## GIVEN DATA
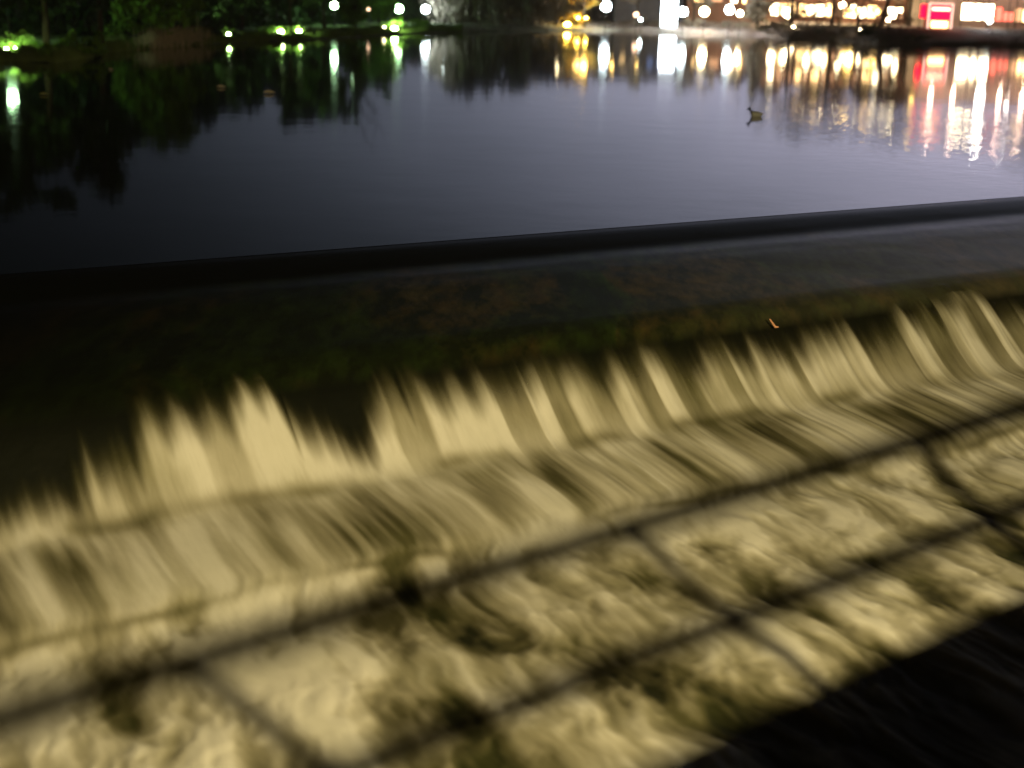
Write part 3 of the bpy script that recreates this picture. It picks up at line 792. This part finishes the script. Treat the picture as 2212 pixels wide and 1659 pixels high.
# red kiosk with lit frame
D = shore_D(2033) + 16; x, y = col_at(2033, D); gz = ground_z(2033, D)
t = thing('red_kiosk', 'red glowing kiosk with pale lit frame left of the yellow windows', 'kiosk', (x, y, gz - .05))
hz = 5.6 - gz
bm = bmesh.new(); box(bm, (0, .9, hz/2), (3.9, 1.6, hz), 0, .04); from_bm('body', bm, M['wall_warm'], t)
bm = bmesh.new(); box(bm, (0, .02, hz*.66), (3.1, .12, hz*.58), 0, .02); from_bm('red_panel', bm, LIGHTS['red'], t)
bm = bmesh.new(); box(bm, (-2.35, .9, hz*.7), (.5, 1.2, hz*.55), 0, .03); from_bm('side_panel', bm, LIGHTS['red'], t)
bm = bmesh.new()
for sx_ in (-1.72, 1.72): box(bm, (sx_, -.02, hz/2), (.22, .2, hz), 0, .02)
box(bm, (0, -.02, hz + .08), (3.66, .2, .2), 0, .02)
from_bm('lit_frame', bm, LIGHTS['pinkframe'], t)
bm = bmesh.new(); box(bm, (0, -.1, hz*.80), (2.6, .06, .4), 0, .02); from_bm('yellow_sign_bar', bm, LIGHTS['dimwarm'], t)
bm = bmesh.new(); box(bm, (0, .02, hz*.18), (2.4, .1, hz*.26), 0, .02); from_bm('counter_window', bm, WIN[0], t)

# floodlight on a mast in front of the hall
def flood(label, px, D, h, w_, kind):
    x, y = col_at(px, D); gz = ground_z(px, D) - .05
    t = thing('floodlight', label, 'floodlight', (x, y, gz), 0)
    hz = h - gz
    bm = bmesh.new(); tube(bm, [(0, 0, 0), (0, 0, hz + .2)], [.12, .07], 8); from_bm('mast', bm, M['post'], t)
    bm = bmesh.new(); box(bm, (0, -.2, hz), (w_ + .2, .3, w_*.6 + .2), 0, .03); from_bm('housing', bm, M['post'], t)
    bm = bmesh.new(); box(bm, (0, -.37, hz), (w_, .06, w_*.6), 0, .02); from_bm('lens', bm, LIGHTS[kind], t)
flood('powerful white floodlight high before the pale hall with a glittering reflection', 2136, 236, 8.8, 1.3, 'flood')
globe_lamp('slim white lamp low at the shore before the pale hall', 2141, None, 222, 'cool', .33, 3.3)
globe_lamp('small golden lamp reflected alone left of the pale hall', 1988, None, 205 + 14, 'gold', .30, 8.9)
flood('warm lamp high at the right edge beside the tall tree', 2196, 238, 10.4, .5, 'flood')
# wall lamps that light the hall's face
for k, px in enumerate((2030, 2078, 2180, 2230)):
    x, y = col_at(px, 243.2)
    t = thing('wall_flood', ['lamp washing the left corner of the pale hall', 'lamp washing the pale hall over the yellow windows', 'lamp washing the pale hall right of the floodlight', 'lamp washing the right part of the pale hall'][k],
              'wall light', (x, y, bank_h(px)*.95 - .05), 0, 'lamps in front of the pale hall')
    bm = bmesh.new(); tube(bm, [(0, 0, 0), (0, 0, 7.0)], [.09, .06], 8); from_bm('pole', bm, M['post'], t)
    bm = bmesh.new(); ball(bm, (0, 0, 7.1), .28, 2); from_bm('bulb', bm, emit('wash_lamp', (1, .62, .45), 130), t, True)

# ------------------------------------------------------------------ haze volume added to stand in for lens veil on the far shore
if HAZE:
    m, bb = mat('haze')
    pv = bb.n('ShaderNodeVolumePrincipled', ins={'Color': (.92, .86, .95, 1), 'Density': HAZE, 'Anisotropy': .45})
    bb.L.new(pv.outputs[0], bb.out.inputs['Volume'])
    bm = bmesh.new(); box(bm, (0, 150, 12.0), (1000, 760, 34.0))
    tag(from_bm('haze', bm, m), 'thin haze added to veil the far shore', None, None, 'stuff')

# ------------------------------------------------------------------ duck, floating leaves
def duck(label, px, py, yaw, s=1.0):
    p = hit(px, py, 0)
    t = thing('duck', label, 'duck', (p[0], p[1], 0), yaw)
    bm = bmesh.new()
    # body profile along x: position, half width, centre z, half height
    prof_ = [(-.25, .012, .085, .01), (-.22, .05, .08, .03), (-.15, .10, .065, .085), (-.05, .125, .065, .11), (.05, .12, .065, .115), (.12, .10, .085, .105),
             (.155, .08, .14, .09), (.17, .066, .19, .075), (.185, .07, .235, .07), (.215, .065, .25, .06), (.245, .034, .24, .034), (.27, .022, .23, .014), (.31, .02, .222, .008)]
    rings = []
    for (x, w_, z, hh_) in prof_:
        rings.append([bm.verts.new((x*s, w_*math.cos(a)*s, (z + hh_*math.sin(a))*s)) for a in [k*math.pi/8 for k in range(16)]])
    for a, c in zip(rings, rings[1:]):
        for k in range(16): bm.faces.new((a[k], a[(k+1) % 16], c[(k+1) % 16], c[k]))
    bm.faces.new(rings[0][::-1]); bm.faces.new(rings[-1])
    bmesh.ops.recalc_face_normals(bm, faces=bm.faces)
    for f in bm.faces:
        c = f.calc_center_median()/s
        f.material_index = 0 if (c.x < .13 and c.x > -.21 and c.z < .162) else 1
    mats = [simple('duck_white', (.93, .92, .88), .7, .08, 20), simple('duck_black', (.02, .022, .03), .5, .2, 20)]
    from_bm('body', bm, mats, t, True)
    bm = bmesh.new()
    for sy in (-1, 1): ball(bm, (.222*s, .048*sy*s, .243*s), .006*s, 1)
    from_bm('eye', bm, simple('duck_eye', (.6, .4, .05), .3, .05, 5), t)
duck('black and white duck floating alone on the open pond', 1632, 252, math.radians(172), 1.4)

def leaf(label, px, py, L, yaw, c):
    p = hit(px, py, 0)
    bm = bmesh.new()
    pts = [(-.5, 0), (-.3, .16), (-.05, .26), (.2, .2), (.5, 0), (.2, -.2), (-.05, -.26), (-.3, -.16)]
    vt = [bm.verts.new((a*L, q*L, .012 + .9*L*q*q*2 + .35*L*a*a + .16*L*(q > 0))) for a, q in pts]
    cc = bm.verts.new((0, 0, .008))
    for k in range(8): bm.faces.new((cc, vt[k], vt[(k+1) % 8]))
    r = bmesh.ops.extrude_face_region(bm, geom=bm.faces[:])
    for v in [g_ for g_ in r['geom'] if isinstance(g_, bmesh.types.BMVert)]: v.co.z += .006
    o = from_bm('floating_leaf', bm, c)
    o.location = (p[0], p[1], .0); o.rotation_euler = (0, 0, yaw)
    tag(o, label, 'leaf', 'pale leaves floating on the pond')
ml = simple('pale_leaf', (.9, .78, .6), .6, .1, 5); mg = simple('dull_leaf', (.35, .36, .14), .6, .1, 5)
leaf('roundish pale leaf floating in the dark tree reflection', 478, 190, .48, .2, ml)
leaf('slanted pale leaf floating right of the roundish pale leaf', 582, 203, .6, .35, ml)
leaf('dull greenish leaf floating near the left lamp reflection', 95, 206, .42, .3, mg)
leaf('small pale leaf floating before the dry reeds', 240, 151, .32, .6, ml)
leaf('small pinkish leaf at the waterline left of the reeds', 160, 128, .32, .1, ml)

# orange twig caught on the weir lip
u_, v__ = on_profile(1670, 716)
x, y = to_world(u_, v__)
bm = bmesh.new()
zt = float(prof(v__)) + .11
tube(bm, [(-.07, .05, .10), (-.01, .01, .02), (.03, -.02, -.03), (.09, -.01, -.03)], [.012, .020, .023, .010], 6)
o = from_bm('twig', bm, simple('orange_twig', (.85, .40, .22), .6, .15, 9))
o.location = (x, y, zt); o.rotation_euler = (0, 0, 0)
tag(o, 'small orange twig caught on the dark lip of the weir', 'twig')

## WHAT THIS TASK INVOLVES
Repeat the listing above from its first line through the line that contains "bm, WIN[0], t)", both included, and nothing more. Drop the pictures.

## FINAL ANSWER
Write part 3 of the bpy script that recreates this picture. It picks up at line 792. This part finishes the script. Treat the picture as 2212 pixels wide and 1659 pixels high.
# red kiosk with lit frame
D = shore_D(2033) + 16; x, y = col_at(2033, D); gz = ground_z(2033, D)
t = thing('red_kiosk', 'red glowing kiosk with pale lit frame left of the yellow windows', 'kiosk', (x, y, gz - .05))
hz = 5.6 - gz
bm = bmesh.new(); box(bm, (0, .9, hz/2), (3.9, 1.6, hz), 0, .04); from_bm('body', bm, M['wall_warm'], t)
bm = bmesh.new(); box(bm, (0, .02, hz*.66), (3.1, .12, hz*.58), 0, .02); from_bm('red_panel', bm, LIGHTS['red'], t)
bm = bmesh.new(); box(bm, (-2.35, .9, hz*.7), (.5, 1.2, hz*.55), 0, .03); from_bm('side_panel', bm, LIGHTS['red'], t)
bm = bmesh.new()
for sx_ in (-1.72, 1.72): box(bm, (sx_, -.02, hz/2), (.22, .2, hz), 0, .02)
box(bm, (0, -.02, hz + .08), (3.66, .2, .2), 0, .02)
from_bm('lit_frame', bm, LIGHTS['pinkframe'], t)
bm = bmesh.new(); box(bm, (0, -.1, hz*.80), (2.6, .06, .4), 0, .02); from_bm('yellow_sign_bar', bm, LIGHTS['dimwarm'], t)
bm = bmesh.new(); box(bm, (0, .02, hz*.18), (2.4, .1, hz*.26), 0, .02); from_bm('counter_window', bm, WIN[0], t)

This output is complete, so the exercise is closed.